| EXERCISE PROMPT |
Repeat what the lines below say, word for word, and skip every image.

| DATA EXTRACT |
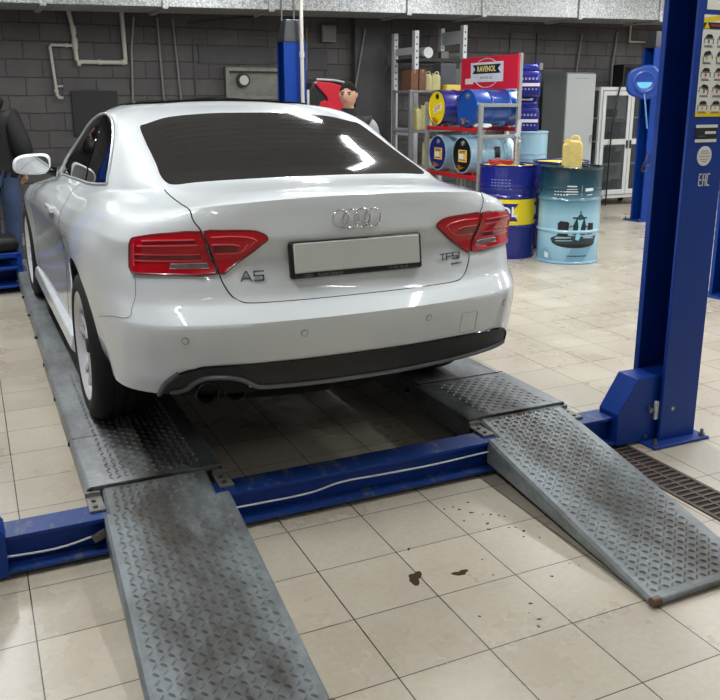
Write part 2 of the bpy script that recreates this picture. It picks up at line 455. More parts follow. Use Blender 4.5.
for s in (1, -1):
    F = (lambda a: a) if s == 1 else mir
    l = lamp(F(outer), None, '')
    for u, a, b_ in ((10.14, 2.42, 3.7), (9.93, 2.36, 3.85), (9.48, 2.32, 4.0), (9.12, 2.26, 3.95)):
        obj_s('light_line', surf_tube(F([(u, a), (u - .01, (a + b_) / 2), (u - .05, b_)]), .0027, .0112, 8, 5), M['lamp_line'], l)
    obj_s('light_band', patch_bm(F([(9.42, 2.3), (9.38, 3.0), (9.33, 3.9), (9.19, 3.9), (9.2, 3.0), (9.2, 2.27)]), .0112, .004, .2, .3), M['lamp_deep'], l)
    obj_s('light_band', patch_bm(F([(10.08, 2.42), (10.05, 3.0), (10.0, 3.7), (9.93, 3.7), (9.98, 3.0), (9.99, 2.4)]), .0112, .004, .2, .3), M['lamp_deep'], l)
    obj_s('light_line', surf_tube(F([(9.95, 3.96), (9.4, 3.98), (8.75, 3.99)]), .003, .0112, 6, 5), M['lamp_line'], l)
    rv = obj_s('reverse_light', patch_bm(F([(8.97, 2.18), (8.95, 2.86), (8.70, 2.90), (8.70, 2.14)]), .0118, .004, .2, .2), M['lamp_clear'], l)
    obj_s('chrome_edge', surf_tube(F([(8.97, 2.18), (8.95, 2.86), (8.70, 2.90), (8.70, 2.14)]), .0022, .0118, 1, 5, True), M['silver'], rv)
    l = lamp(F(inner), None, '')
    for pts in ([(10.25, 2.1), (10.25, 1.75), (10.14, 1.50), (9.97, 1.38)], [(9.98, 1.42), (9.7, 1.52), (9.52, 1.62)], [(9.48, 2.02), (9.47, 1.72), (9.56, 1.62), (9.85, 1.53)], [(9.93, 2.1), (9.91, 1.8), (9.82, 1.65)]):
        obj_s('light_line', surf_tube(F(pts), .0025, .0112, 6, 5), M['lamp_line'], l)
    obj_s('light_band', patch_bm(F([(9.86, 2.08), (9.84, 1.82), (9.72, 1.66), (9.55, 1.72), (9.56, 2.04)]), .0112, .004, .2, .2), M['lamp_deep'], l)

# panel gaps
gap = [(12.0, 2.88), (11.6, 2.66), (11.0, 2.42), (10.53, 2.27), (9.5, 2.12), (8.43, 1.98), (7.97, 1.93), (7.4, 1.82), (7.05, 1.66), (6.85, 1.4), (6.78, .8), (6.76, 0)]
gap = gap + [(u, -v) for u, v in gap[-2::-1]]
deck = [Vector((-.606 - .002 * (y < .3), y, on_roof(-.607, y) + .0003)) for y in np.linspace(.56, .19, 20)]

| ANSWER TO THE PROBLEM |
Write part 2 of the bpy script that recreates this picture. It picks up at line 455. More parts follow. Use Blender 4.5.
for s in (1, -1):
    F = (lambda a: a) if s == 1 else mir
    l = lamp(F(outer), None, '')
    for u, a, b_ in ((10.14, 2.42, 3.7), (9.93, 2.36, 3.85), (9.48, 2.32, 4.0), (9.12, 2.26, 3.95)):
        obj_s('light_line', surf_tube(F([(u, a), (u - .01, (a + b_) / 2), (u - .05, b_)]), .0027, .0112, 8, 5), M['lamp_line'], l)
    obj_s('light_band', patch_bm(F([(9.42, 2.3), (9.38, 3.0), (9.33, 3.9), (9.19, 3.9), (9.2, 3.0), (9.2, 2.27)]), .0112, .004, .2, .3), M['lamp_deep'], l)
    obj_s('light_band', patch_bm(F([(10.08, 2.42), (10.05, 3.0), (10.0, 3.7), (9.93, 3.7), (9.98, 3.0), (9.99, 2.4)]), .0112, .004, .2, .3), M['lamp_deep'], l)
    obj_s('light_line', surf_tube(F([(9.95, 3.96), (9.4, 3.98), (8.75, 3.99)]), .003, .0112, 6, 5), M['lamp_line'], l)
    rv = obj_s('reverse_light', patch_bm(F([(8.97, 2.18), (8.95, 2.86), (8.70, 2.90), (8.70, 2.14)]), .0118, .004, .2, .2), M['lamp_clear'], l)
    obj_s('chrome_edge', surf_tube(F([(8.97, 2.18), (8.95, 2.86), (8.70, 2.90), (8.70, 2.14)]), .0022, .0118, 1, 5, True), M['silver'], rv)
    l = lamp(F(inner), None, '')
    for pts in ([(10.25, 2.1), (10.25, 1.75), (10.14, 1.50), (9.97, 1.38)], [(9.98, 1.42), (9.7, 1.52), (9.52, 1.62)], [(9.48, 2.02), (9.47, 1.72), (9.56, 1.62), (9.85, 1.53)], [(9.93, 2.1), (9.91, 1.8), (9.82, 1.65)]):
        obj_s('light_line', surf_tube(F(pts), .0025, .0112, 6, 5), M['lamp_line'], l)
    obj_s('light_band', patch_bm(F([(9.86, 2.08), (9.84, 1.82), (9.72, 1.66), (9.55, 1.72), (9.56, 2.04)]), .0112, .004, .2, .2), M['lamp_deep'], l)

# panel gaps
gap = [(12.0, 2.88), (11.6, 2.66), (11.0, 2.42), (10.53, 2.27), (9.5, 2.12), (8.43, 1.98), (7.97, 1.93), (7.4, 1.82), (7.05, 1.66), (6.85, 1.4), (6.78, .8), (6.76, 0)]
gap = gap + [(u, -v) for u, v in gap[-2::-1]]
deck = [Vector((-.606 - .002 * (y < .3), y, on_roof(-.607, y) + .0003)) for y in np.linspace(.56, .19, 20)]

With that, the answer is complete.